Measure
The government has published its response to the March 2024 consultation. The UK Carbon Border Adjustment Mechanism (CBAM) will be introduced on 1 January 2027. The UK CBAM will place a carbon price on some of the most emissions intensive industrial goods imported into the UK from the aluminium, cement, fertiliser, hydrogen, and iron and steel sectors. The CBAM will not be applied to products from the glass and ceramics sectors from 2027 (as initially envisaged in the consultation). The registration threshold for UK CBAM will be set at £50,000.
CBAM obligations will fall on UK importers of products within aluminium, cement, fertiliser, hydrogen and iron and steel sectors.
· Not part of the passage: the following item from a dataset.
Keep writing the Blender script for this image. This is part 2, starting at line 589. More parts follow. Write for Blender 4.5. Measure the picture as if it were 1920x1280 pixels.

There are likely to be wider commercial implications across supply chains involving CBAM goods.
UK CBAM will be introduced on 1 January 2027.
The introduction of the UK CBAM will place additional compliance on businesses importing CBAM goods into the UK. The CBAM advances decarbonisation efforts by putting a carbon price on imports into the UK, addressing the risk of ‘carbon leakage’ (the offshoring of emissions-intensive activity). Businesses will need to consider the commercial implications of these additional costs in their supply chains.
The UK’s approach appears to take learnings from the EU CBAM, such as the initial use of default values for embedded emissions and applying a registration threshold that is expected to be of particular benefit to small and medium sized enterprises. Businesses with UK/EU cross-border supply chains will need to consider the impact of both measures.